Requirements:
Starting at the first line of the listing below, repeat each line up to and including the one containing "sc.camera = cam". Leave out pictures.

3D scene scripts:
****************

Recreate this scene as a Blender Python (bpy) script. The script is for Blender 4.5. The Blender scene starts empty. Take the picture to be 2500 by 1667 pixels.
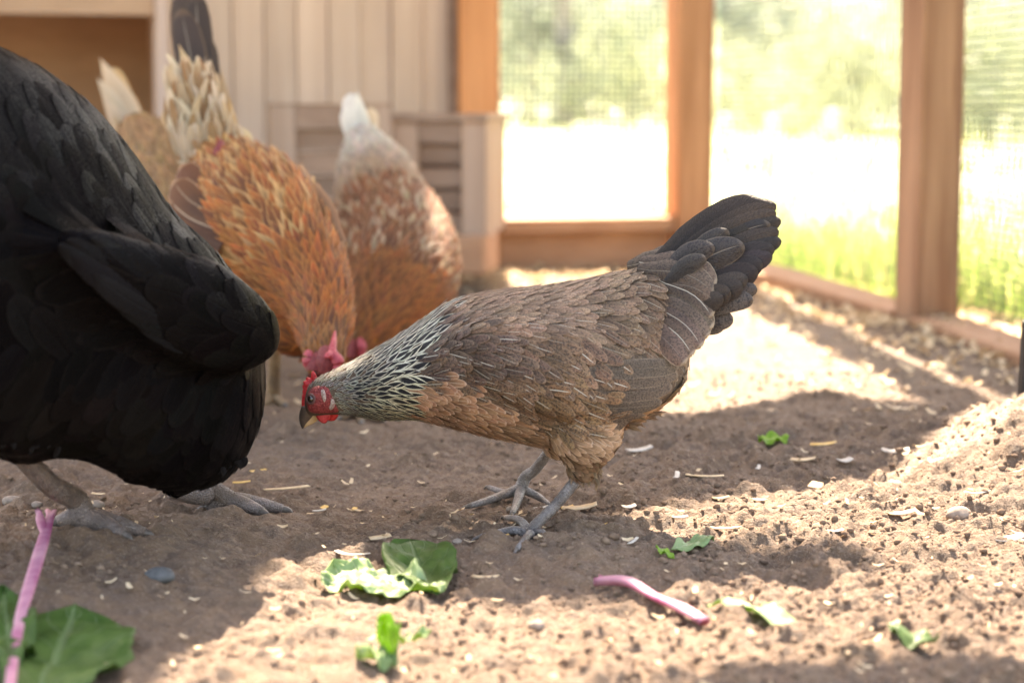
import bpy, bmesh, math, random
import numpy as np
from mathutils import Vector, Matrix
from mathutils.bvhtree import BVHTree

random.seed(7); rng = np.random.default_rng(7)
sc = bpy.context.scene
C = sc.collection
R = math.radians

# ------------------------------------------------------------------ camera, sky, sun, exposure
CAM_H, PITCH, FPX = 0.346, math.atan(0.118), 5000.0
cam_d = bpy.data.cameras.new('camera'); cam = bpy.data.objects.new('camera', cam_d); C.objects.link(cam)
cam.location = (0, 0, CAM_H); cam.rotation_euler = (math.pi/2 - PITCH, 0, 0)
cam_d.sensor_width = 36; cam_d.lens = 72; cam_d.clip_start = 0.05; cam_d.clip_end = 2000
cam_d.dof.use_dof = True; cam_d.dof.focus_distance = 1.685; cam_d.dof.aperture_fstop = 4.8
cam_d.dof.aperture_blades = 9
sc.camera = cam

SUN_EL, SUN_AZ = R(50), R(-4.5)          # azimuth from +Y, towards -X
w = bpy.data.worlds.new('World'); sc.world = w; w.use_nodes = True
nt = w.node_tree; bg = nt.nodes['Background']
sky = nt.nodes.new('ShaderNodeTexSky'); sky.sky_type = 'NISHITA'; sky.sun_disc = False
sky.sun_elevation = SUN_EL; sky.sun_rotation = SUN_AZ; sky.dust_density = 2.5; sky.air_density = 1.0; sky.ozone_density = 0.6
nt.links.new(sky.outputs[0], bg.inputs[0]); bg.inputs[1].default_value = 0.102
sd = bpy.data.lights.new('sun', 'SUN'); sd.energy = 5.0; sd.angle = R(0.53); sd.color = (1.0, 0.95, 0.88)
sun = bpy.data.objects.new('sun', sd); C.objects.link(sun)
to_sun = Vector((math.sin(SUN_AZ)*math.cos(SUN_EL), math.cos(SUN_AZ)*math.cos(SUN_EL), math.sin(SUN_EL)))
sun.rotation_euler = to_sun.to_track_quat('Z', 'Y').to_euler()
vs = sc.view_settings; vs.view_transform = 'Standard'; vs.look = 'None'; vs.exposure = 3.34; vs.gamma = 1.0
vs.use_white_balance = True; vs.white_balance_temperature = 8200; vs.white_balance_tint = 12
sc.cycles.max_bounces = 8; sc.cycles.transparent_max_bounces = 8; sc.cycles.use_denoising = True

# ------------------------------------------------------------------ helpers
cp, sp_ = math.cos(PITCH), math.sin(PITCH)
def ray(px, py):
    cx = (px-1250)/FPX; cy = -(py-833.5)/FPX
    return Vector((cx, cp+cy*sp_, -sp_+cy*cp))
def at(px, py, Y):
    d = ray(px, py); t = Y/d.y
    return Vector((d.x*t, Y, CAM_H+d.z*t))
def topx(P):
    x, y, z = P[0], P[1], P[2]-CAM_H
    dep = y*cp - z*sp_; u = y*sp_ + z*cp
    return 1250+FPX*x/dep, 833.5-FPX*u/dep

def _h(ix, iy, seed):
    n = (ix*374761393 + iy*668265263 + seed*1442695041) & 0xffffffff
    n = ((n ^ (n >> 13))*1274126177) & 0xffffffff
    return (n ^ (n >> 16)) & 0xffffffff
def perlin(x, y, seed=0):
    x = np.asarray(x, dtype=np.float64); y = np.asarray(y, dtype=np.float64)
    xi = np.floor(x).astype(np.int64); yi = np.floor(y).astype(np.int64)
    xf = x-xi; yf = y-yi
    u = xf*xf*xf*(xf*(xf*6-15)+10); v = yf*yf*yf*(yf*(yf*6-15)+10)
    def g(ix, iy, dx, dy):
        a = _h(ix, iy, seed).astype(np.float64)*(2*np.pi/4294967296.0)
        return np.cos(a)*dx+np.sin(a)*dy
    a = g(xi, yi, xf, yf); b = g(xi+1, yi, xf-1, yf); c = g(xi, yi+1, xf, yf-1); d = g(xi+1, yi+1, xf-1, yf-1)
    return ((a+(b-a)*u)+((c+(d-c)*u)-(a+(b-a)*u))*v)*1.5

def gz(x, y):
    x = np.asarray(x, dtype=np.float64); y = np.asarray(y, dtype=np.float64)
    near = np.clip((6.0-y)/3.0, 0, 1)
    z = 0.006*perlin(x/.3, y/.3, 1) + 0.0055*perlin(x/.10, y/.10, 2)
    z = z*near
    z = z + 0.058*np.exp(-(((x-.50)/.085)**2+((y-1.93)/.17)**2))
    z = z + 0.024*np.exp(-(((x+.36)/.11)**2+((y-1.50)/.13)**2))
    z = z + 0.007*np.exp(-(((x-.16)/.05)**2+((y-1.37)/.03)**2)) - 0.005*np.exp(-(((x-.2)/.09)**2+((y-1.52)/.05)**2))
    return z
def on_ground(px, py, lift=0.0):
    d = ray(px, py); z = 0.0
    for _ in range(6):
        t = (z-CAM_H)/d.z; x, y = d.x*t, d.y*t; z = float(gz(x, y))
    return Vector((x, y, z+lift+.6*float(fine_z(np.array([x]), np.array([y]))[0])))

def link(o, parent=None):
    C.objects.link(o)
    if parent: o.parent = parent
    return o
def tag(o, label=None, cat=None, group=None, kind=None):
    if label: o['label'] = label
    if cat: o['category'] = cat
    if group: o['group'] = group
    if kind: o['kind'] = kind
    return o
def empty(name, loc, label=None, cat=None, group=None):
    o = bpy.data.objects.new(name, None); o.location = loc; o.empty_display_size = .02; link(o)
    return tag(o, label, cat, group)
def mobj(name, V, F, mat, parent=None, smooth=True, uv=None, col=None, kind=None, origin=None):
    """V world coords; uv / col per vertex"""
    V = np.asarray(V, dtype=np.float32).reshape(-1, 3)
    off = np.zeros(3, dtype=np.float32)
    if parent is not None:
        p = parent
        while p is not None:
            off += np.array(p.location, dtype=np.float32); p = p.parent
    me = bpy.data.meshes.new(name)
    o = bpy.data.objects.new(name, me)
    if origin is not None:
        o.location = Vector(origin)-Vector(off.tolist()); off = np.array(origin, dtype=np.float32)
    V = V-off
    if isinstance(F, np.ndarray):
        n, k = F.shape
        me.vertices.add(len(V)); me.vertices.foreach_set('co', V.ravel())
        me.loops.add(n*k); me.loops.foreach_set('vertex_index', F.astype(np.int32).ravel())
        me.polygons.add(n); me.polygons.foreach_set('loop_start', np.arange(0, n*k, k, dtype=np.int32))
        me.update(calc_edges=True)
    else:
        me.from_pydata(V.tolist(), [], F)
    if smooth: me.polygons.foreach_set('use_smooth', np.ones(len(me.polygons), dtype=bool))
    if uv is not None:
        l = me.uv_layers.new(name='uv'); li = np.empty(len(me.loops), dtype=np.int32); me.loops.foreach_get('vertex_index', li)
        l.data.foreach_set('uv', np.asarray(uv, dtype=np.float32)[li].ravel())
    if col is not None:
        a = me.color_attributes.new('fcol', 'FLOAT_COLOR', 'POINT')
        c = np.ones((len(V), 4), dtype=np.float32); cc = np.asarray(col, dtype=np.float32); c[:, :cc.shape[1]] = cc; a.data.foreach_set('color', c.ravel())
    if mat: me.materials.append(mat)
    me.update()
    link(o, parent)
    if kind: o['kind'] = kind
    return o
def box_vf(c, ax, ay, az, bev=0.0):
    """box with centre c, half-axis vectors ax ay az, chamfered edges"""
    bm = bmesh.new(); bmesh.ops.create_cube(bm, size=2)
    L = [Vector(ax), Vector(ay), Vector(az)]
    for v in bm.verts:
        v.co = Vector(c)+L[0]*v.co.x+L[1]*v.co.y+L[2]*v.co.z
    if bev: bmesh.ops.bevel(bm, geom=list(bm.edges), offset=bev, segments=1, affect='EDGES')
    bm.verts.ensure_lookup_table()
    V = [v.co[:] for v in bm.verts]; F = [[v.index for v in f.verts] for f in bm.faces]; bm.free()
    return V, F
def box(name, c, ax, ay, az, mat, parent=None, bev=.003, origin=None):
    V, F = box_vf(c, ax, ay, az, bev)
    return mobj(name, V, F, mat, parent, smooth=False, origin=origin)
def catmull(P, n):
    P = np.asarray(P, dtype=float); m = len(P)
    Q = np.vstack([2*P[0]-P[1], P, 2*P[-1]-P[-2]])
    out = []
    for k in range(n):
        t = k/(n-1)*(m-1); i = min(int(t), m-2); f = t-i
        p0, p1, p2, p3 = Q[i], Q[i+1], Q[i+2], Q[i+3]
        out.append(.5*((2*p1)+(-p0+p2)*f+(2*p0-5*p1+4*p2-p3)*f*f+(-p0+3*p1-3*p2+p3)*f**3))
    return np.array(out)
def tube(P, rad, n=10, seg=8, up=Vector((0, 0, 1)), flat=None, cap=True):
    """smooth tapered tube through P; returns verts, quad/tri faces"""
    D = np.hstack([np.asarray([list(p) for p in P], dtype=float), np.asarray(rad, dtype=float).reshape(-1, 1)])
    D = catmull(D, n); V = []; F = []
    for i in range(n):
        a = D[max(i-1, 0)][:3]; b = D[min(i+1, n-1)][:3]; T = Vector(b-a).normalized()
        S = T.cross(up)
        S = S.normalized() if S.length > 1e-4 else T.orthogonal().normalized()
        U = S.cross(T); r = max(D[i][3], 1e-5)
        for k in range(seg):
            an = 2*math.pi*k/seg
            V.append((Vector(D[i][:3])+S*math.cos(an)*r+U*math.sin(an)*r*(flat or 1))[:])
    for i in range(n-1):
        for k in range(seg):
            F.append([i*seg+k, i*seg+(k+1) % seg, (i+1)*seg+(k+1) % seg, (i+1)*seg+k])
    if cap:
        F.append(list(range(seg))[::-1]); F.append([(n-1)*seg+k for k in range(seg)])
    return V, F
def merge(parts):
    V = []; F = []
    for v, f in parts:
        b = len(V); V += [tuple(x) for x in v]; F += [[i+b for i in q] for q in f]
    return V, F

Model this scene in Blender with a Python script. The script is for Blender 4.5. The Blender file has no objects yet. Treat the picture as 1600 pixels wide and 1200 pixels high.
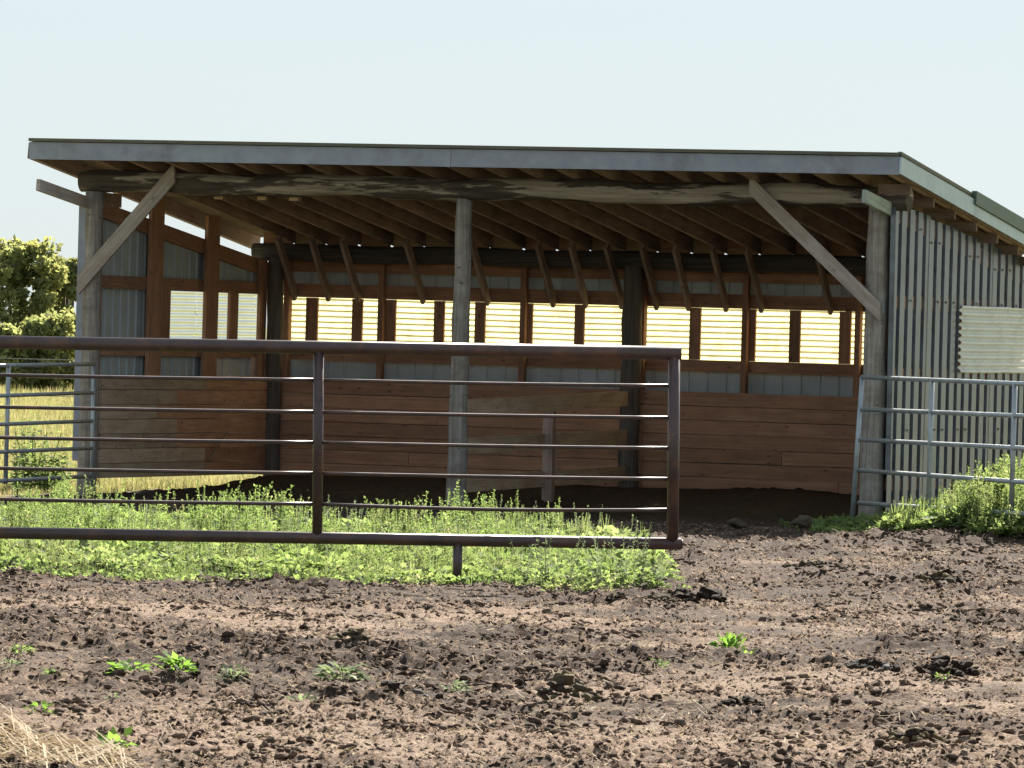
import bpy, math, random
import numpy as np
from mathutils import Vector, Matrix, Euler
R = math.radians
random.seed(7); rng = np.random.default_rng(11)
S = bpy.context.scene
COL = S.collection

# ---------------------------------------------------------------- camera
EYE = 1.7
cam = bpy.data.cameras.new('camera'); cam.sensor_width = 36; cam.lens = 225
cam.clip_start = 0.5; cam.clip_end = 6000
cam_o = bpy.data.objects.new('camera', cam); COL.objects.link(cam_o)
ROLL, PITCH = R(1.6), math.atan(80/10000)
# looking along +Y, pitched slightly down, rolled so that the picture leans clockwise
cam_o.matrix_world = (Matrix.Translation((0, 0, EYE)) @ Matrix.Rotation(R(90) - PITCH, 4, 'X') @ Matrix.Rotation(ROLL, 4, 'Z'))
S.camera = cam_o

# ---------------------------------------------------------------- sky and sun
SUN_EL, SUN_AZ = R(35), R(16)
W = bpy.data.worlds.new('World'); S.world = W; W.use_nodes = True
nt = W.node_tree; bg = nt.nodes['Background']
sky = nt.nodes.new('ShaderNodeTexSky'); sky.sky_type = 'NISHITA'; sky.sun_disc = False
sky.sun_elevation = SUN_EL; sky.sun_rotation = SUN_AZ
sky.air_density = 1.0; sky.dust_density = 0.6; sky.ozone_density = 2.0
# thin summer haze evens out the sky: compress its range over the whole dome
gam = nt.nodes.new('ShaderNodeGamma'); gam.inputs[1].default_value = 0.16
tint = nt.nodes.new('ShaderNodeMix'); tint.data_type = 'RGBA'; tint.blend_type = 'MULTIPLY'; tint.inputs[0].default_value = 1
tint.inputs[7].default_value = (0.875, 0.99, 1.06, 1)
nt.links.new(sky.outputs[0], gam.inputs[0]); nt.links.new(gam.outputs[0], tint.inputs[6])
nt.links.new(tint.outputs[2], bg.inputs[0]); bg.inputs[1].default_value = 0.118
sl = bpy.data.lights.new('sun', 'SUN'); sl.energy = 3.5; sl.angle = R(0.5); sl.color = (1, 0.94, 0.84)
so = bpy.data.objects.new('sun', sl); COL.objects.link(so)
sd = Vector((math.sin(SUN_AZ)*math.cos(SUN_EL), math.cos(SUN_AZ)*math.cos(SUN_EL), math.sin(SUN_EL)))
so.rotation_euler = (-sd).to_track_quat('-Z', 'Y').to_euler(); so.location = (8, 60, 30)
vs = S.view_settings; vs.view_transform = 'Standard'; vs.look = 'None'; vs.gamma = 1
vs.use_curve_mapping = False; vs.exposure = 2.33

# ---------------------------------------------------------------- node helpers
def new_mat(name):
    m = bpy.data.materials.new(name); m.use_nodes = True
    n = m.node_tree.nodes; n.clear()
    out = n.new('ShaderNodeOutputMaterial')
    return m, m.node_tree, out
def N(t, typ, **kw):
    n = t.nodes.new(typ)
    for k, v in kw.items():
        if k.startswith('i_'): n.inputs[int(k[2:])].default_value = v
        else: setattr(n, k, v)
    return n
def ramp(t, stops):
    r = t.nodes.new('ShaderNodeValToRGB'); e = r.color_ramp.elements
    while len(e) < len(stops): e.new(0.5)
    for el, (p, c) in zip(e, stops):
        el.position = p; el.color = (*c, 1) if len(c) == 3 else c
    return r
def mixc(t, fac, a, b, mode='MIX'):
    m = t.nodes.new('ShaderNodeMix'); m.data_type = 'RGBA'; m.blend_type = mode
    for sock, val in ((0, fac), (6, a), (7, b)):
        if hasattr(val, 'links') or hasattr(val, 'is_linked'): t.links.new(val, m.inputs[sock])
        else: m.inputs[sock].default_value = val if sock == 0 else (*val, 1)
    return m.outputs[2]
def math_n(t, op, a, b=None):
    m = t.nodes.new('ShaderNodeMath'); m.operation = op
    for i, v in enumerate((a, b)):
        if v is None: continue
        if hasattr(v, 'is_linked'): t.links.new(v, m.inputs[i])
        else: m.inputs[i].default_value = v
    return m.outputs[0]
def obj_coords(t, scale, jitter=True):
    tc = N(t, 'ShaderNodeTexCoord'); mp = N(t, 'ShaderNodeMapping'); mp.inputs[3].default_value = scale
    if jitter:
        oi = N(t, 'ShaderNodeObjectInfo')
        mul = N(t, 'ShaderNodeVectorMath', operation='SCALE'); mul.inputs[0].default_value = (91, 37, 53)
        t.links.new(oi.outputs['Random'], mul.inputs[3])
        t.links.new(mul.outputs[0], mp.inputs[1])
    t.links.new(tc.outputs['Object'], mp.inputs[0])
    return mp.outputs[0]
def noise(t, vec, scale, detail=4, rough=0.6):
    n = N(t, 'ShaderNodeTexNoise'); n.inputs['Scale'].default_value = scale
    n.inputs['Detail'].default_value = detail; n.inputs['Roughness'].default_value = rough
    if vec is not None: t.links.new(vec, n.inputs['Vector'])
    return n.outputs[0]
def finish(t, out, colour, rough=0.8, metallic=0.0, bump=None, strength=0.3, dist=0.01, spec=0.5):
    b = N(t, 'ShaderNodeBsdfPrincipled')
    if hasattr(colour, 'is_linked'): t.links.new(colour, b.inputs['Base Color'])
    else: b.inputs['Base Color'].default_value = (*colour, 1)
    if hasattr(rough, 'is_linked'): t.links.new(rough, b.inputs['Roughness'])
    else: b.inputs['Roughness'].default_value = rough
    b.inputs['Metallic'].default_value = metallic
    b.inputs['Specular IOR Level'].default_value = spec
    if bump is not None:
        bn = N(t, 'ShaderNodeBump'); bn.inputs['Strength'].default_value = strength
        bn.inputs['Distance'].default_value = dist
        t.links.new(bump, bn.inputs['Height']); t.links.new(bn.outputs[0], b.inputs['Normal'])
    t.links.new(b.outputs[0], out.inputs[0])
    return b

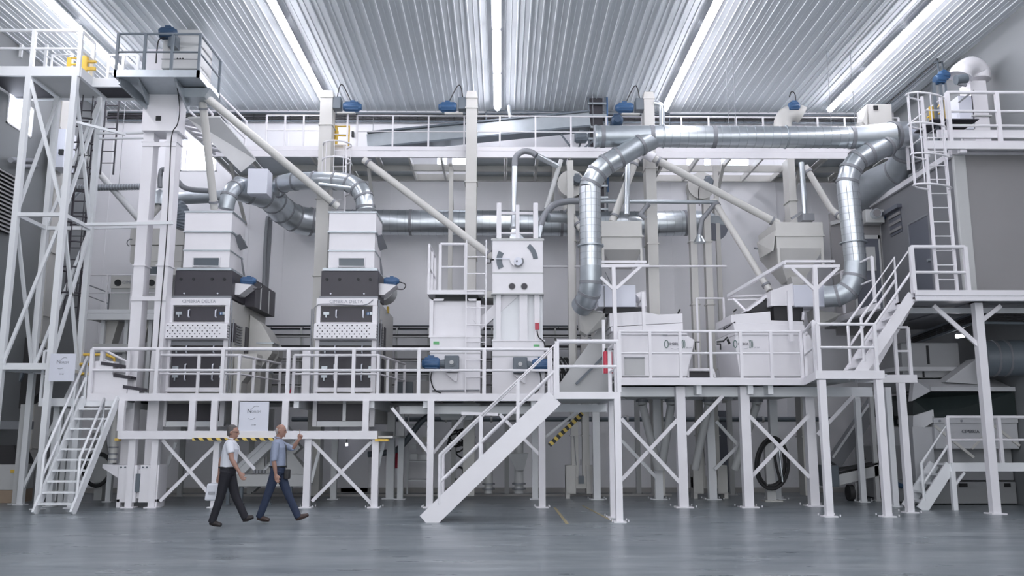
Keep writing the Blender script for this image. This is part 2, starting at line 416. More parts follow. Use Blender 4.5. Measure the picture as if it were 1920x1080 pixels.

****************

Result of the task:
Recreate this scene as a Blender Python (bpy) script. The script is for Blender 4.5. The Blender scene starts empty. Take the picture to be 2500 by 1667 pixels.
import bpy, bmesh, math, random
import numpy as np
from mathutils import Vector, Matrix
from mathutils.bvhtree import BVHTree

random.seed(7); rng = np.random.default_rng(7)
sc = bpy.context.scene
C = sc.collection
R = math.radians

# ------------------------------------------------------------------ camera, sky, sun, exposure
CAM_H, PITCH, FPX = 0.346, math.atan(0.118), 5000.0
cam_d = bpy.data.cameras.new('camera'); cam = bpy.data.objects.new('camera', cam_d); C.objects.link(cam)
cam.location = (0, 0, CAM_H); cam.rotation_euler = (math.pi/2 - PITCH, 0, 0)
cam_d.sensor_width = 36; cam_d.lens = 72; cam_d.clip_start = 0.05; cam_d.clip_end = 2000
cam_d.dof.use_dof = True; cam_d.dof.focus_distance = 1.685; cam_d.dof.aperture_fstop = 4.8
cam_d.dof.aperture_blades = 9
sc.camera = cam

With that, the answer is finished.